In the meantime, the Palestinian Museum hired Visualizing Palestine (a portfolio of Visualizing Impact involved in data science, technology, and design) to construct the content management system of the project and to develop the graphic design of the platform that will host the Timeline. Visualizing Palestine performed its work in accordance with the functionalities conceived by IPS and along the requirements of a museum’s accompanying project, called Stories. The site (paljourneys.org) hosting the Interactive Timeline of the Palestine Question and Stories was made public in January 2018.

Following a period of consolidation and of augmenting the platform with additional content (chronology entries, thematic chronologies, highlights, biographies, and documents), IPS, in coordination with the Museum, felt ready to add a sixth significant component, Places. Developed by IPS in-house beginning in mid-2019, Places constitutes the main new feature of the third phase. Adding it has involved building a geographic information system (GIS) to permit immediate location of towns and villages cited in the platform on Palestine’s historical maps. At this stage, the GIS is linked to the 418 villages that were destroyed and depopulated during the Nakba, each of which reproduces the description provided in All That Remains, the IPS volume edited by Walid Khalidi. In addition, Places will feature soon articles on each of the 60+ Palestinian refugee camps and link them to the refugees’ villages of origin.

Now, with more than 2,000 substantive entries in the overall chronology, more than 200 highlights and biographies written specifically for the project by leading academics and experts in the field, about 500 relevant historical documents, hundreds of photographs and illustrations, and more than 400 entries on the villages depopulated in 1948, IPS and the Palestinian Museum decided it was time to give the project a new name—Interactive Encyclopedia of the Palestine Question—and to migrate it on a standalone eponymous platform, palquest.org.
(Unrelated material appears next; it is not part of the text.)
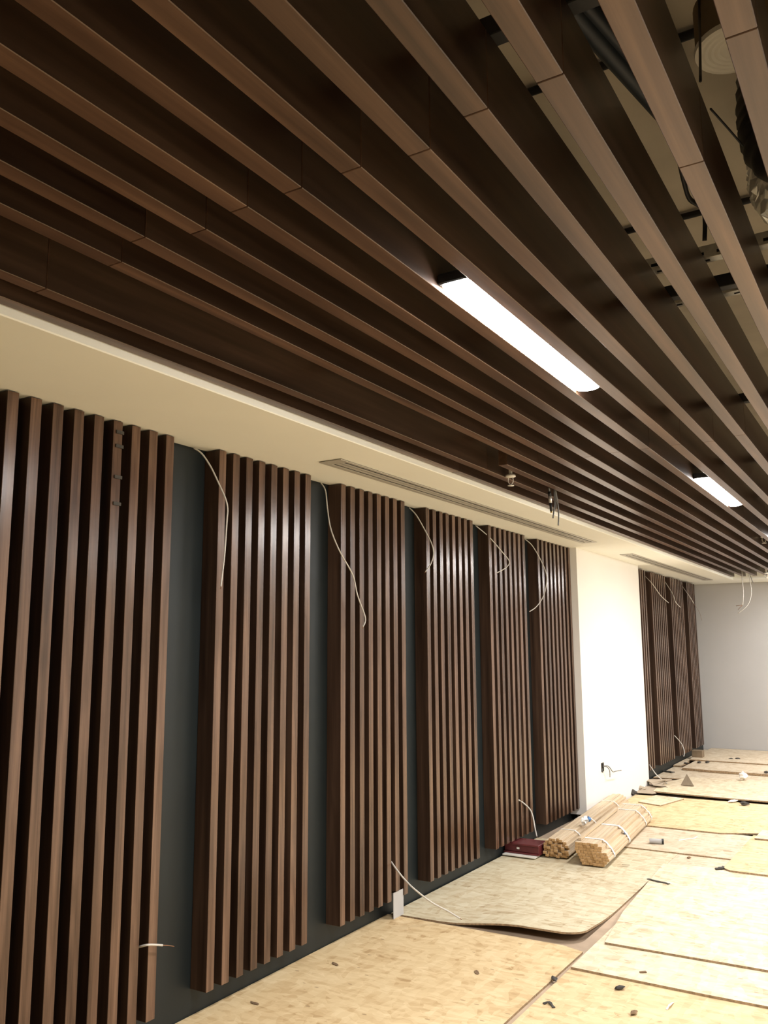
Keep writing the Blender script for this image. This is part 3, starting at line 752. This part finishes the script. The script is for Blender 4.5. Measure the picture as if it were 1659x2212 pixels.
tag(tube('black_hose', [at(1468, 350, z=3.1), at(1478, 395, z=3.1), at(1490, 430, z=3.1), at(1520, 455, z=3.1), at(1522, 520, z=3.02)], .008, M['black']), 'thin black hose drooping above the slats at right', 'hose')

# ------------------------------------------------------------------ small debris on the boards
def on(u, v, z): return at(u, v, z=z)
strip_scrap('dark_scrap', 'long twisted dark strip of debris across the seam', 'debris', [on(1399, 1899, .024), on(1420, 1904, .028), on(1434, 1907, .024), on(1445, 1910, .026)], .025, M['dark_scrap'], .004)
scrap('dark_scrap', 'dark crumpled scrap on the seam at the lower left of the front board', 'debris', on(1197, 2118, .001), (.016, .034, .006), M['dark_scrap'], 11)
scrap('dark_scrap', 'dark leaf shaped scrap in the middle of the front board', 'debris', on(1339, 2137, .001), (.034, .014, .007), M['dark_scrap'], 12)
strip_scrap('dark_scrap', 'forked grey scrap near the bottom edge of the picture', 'debris', [on(1174, 2169, .001), on(1186, 2165, .006), on(1196, 2177, .002)], .018, M['dark_scrap'], .003)
scrap('dark_scrap', 'small brown scrap at the very bottom of the front board', 'debris', on(1369, 2191, .001), (.022, .014, .006), M['brown_scrap'], 14)
strip_scrap('brown_scrap', 'thin brown sliver on the pale strip board', 'debris', [on(1382, 2101, .0125), on(1396, 2100, .0135)], .018, M['brown_scrap'], .004)
strip_scrap('paper_strip', 'small white curled strip on the front board', 'debris', [on(1440, 2181, .001), on(1446, 2172, .012), on(1454, 2166, .002)], .012, M['strap'], .002)
strip_scrap('dark_scrap', 'dark twisted scrap by the raised board corner', 'debris', [on(1545, 1878, .024), on(1556, 1876, .03), on(1566, 1873, .026)], .045, M['dark_scrap'], .006)
strip_scrap('white_strip', 'bent white plastic strip lying behind the grey pipe offcut', 'debris', [on(1465, 1816, .0105), on(1485, 1813, .011), on(1497, 1812, .013), on(1506, 1808, .011)], .018, M['strap'], .004)
scrap('dark_scrap', 'tiny dark scrap on the orange board beyond the bundles', 'debris', on(1608, 1740, .022), (.05, .03, .015), M['dark_scrap'], 15)
scrap('dark_scrap', 'dark rubble at the foot of the white pier', 'debris', on(1366, 1719, .004), (.05, .08, .03), M['dark_scrap'], 16)
scrap('pale_rubble', 'pale plaster crumbs beside the dark rubble at the pier foot', 'debris', on(1384, 1711, .004), (.05, .06, .025), M['card'], 17)
scrap('dark_scrap', 'small dark scrap on the short dusty board', 'debris', on(1488, 1854, .0), (.02, .012, .005), M['brown_scrap'], 18)
scrap('brown_scrap', 'brown flake pair on the large near left board', 'debris', on(551, 2168, .0005), (.03, .011, .0018), M['brown_scrap'], 19)
scrap('brown_scrap', 'brown wood chip on the near left board by the third panel', 'debris', on(724, 2083, .0005), (.027, .012, .0022), M['brown_scrap'], 20)
scrap('brown_scrap', 'flat brown chip at the edge of the near left board', 'debris', on(1030, 2101, .0005), (.028, .012, .0018), M['brown_scrap'], 21)
strip_scrap('wood_splinter', 'thin splinter beside the white cable end', 'debris', [on(910, 1985, .001), on(921, 1988, .001)], .012, M['brown_scrap'], .003)
strip_scrap('wood_splinter', 'short dark splinter at the foot of the white plate', 'debris', [on(851, 1973, .001), on(861, 1974.5, .001)], .012, M['dark_scrap'], .003)
strip_scrap('wood_splinter', 'thin grey splinter in front of the neat bundle', 'debris', [on(1343, 1868, .012), on(1360, 1869, .012)], .012, M['brown_scrap'], .002)
scrap('white_crumb', 'white plaster lump on the far boards', 'debris', on(1605, 1685, .038), (.06, .05, .04), M['strap'], 22)
for i, (u, v, lab) in enumerate([(1510, 1648, 'dark scrap on the far boards, leftmost of a row'), (1528, 1648, 'second dark scrap from the left in the far row'), (1579, 1641, 'dark scrap in the middle of the far boards'), (1594, 1641, 'dark scrap on the far boards right of the middle'), (1482, 1651, 'brown scrap on the far boards near the slat panels'), (1655, 1670, 'dark scrap on the far boards at the right edge')]):
    scrap('dark_scrap', lab, 'debris', on(u, v, .045), (.035, .03, .010), M['dark_scrap'], 30+i)
# cardboard heap behind the pier and the folded card
strip_scrap('cardboard_piece', 'torn grey cardboard heap against the far corner of the pier', 'cardboard', [on(1404, 1690, .02), on(1415, 1684, .09), on(1425, 1692, .06), on(1440, 1699, .025)], .42, M['card'], .004)
strip_scrap('cardboard_piece', 'flat brown cardboard piece at the pier corner', 'cardboard', [on(1390, 1714, .026), on(1405, 1704, .03), on(1420, 1697, .028)], .26, M['card'], .004)
bm = bmesh.new()
pts = [(0, 0, 0), (.32, .02, 0), (.10, .03, .17), (.34, -.05, .015), (-.1, -.06, .01)]
v = [bm.verts.new(q) for q in pts]
for f in ((0, 1, 2), (1, 3, 2), (0, 4, 2), (4, 3, 2)): bm.faces.new([v[i] for i in f])
r = bmesh.ops.solidify(bm, geom=list(bm.faces), thickness=.004)
o = mesh_obj('card_flap', finish(bm, 'card_flap', M['card'])); o.location = on(1478, 1697, .036); o.scale = (.34, .5, .8); tag(o, 'folded dark brown card flap standing up on the bright far board', 'cardboard')
strip_scrap('card_strip', 'dark flat strip on the floor below the first far panel', 'debris', [on(1415, 1664, .012), on(1440, 1667, .014), on(1454, 1669, .018)], .06, M['dark_scrap'], .01)
o = box('wood_block',   .10, .25, 13.42, 13.56, .0585, .155, M['card_dark'], bevel=.004); tag(o, 'plain brown block on the floor under the farthest slat panel', 'block')
strip_scrap('white_sliver', 'torn white strip along the dark edge of the bright far board', 'debris', [on(1441, 1722, .024), on(1455, 1723, .026), on(1468, 1725, .024)], .05, M['strap'], .004)
scrap('white_sliver', 'second torn white bit farther right along the bright board edge', 'debris', on(1583, 1733, .024), (.07, .03, .012), M['strap'], 41)
scrap('dark_void_rubble', 'brown rubble in the hollow under the white pier side', 'debris', (.09, 8.48, -.011), (.04, .05, .02), M['brown_scrap'], 42)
As the same time, IPS has taken charge of the platform’s content management system, with the assistance of Calibro, a multidisciplinary design studio, for additions and changes to the original graphic design.

The project has now (in 2022) a relatively long history. On this occasion, the Museum and IPS wish to thank all partners who contributed, at one point or another, to its earlier stages. The project is an ongoing one. The Encyclopedia will be continually upgraded and populated with additional content.